3 medium Spanish onions, peeled

1 large beet, peeled

5 to 6 tablespoons butter, chicken fat, or duck fat

1 large egg

2 cups buckwheat

3 cups chicken broth

2 teaspoons sea salt

1 bunch fresh dill

1 bunch fresh parsley


  1. Cook pasta according to package directions, drain, and set aside.

  2. Grate beets and onions on the large-hole side of a box grater.

  3. Put about 3 tablespoons of butter or fat in a skillet and bring to medium-low heat.

  4. Add the beet and onions to skillet with a pinch of salt, and begin to cook.

  5. Meanwhile, beat the egg in a bowl.

  6. Add kasha to bowl and mix well, making sure all  the grains are coated with  egg.

  7. Heat another skillet to medium heat and put in the egg-kasha mixture.
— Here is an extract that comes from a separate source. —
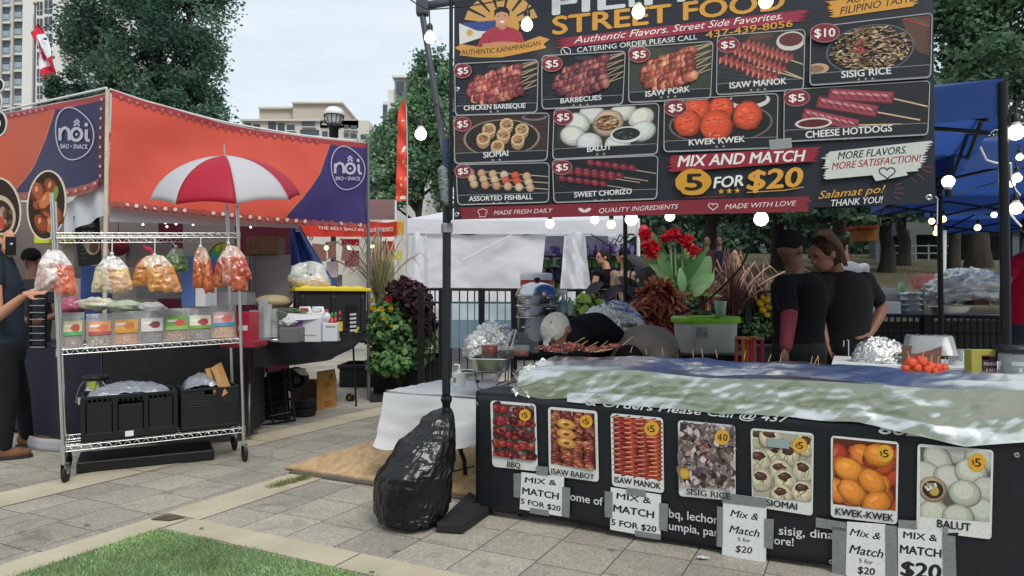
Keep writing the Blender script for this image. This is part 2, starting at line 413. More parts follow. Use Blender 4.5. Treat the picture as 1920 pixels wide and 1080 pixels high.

Stir frequently and cook until the egg has dried and the kasha kernels no longer stick together, about 3 minutes.

  8. As the kasha is just about finished toasting, transfer the beets and onions (which should be lightly caramelized by now) to the pan with the kasha.

  9. Reduce heat to low and add the chicken stock and salt to the pan.

  10. Cover and cook until all liquids have been absorbed, but do not allow the kasha to become too soft

  11. Add the pasta to the pan with  2 or 3 tablespoons of butter or fat. Toss together until farfalle has taken on a red color.

  12. Garnish heavily with dill and parsley and serve.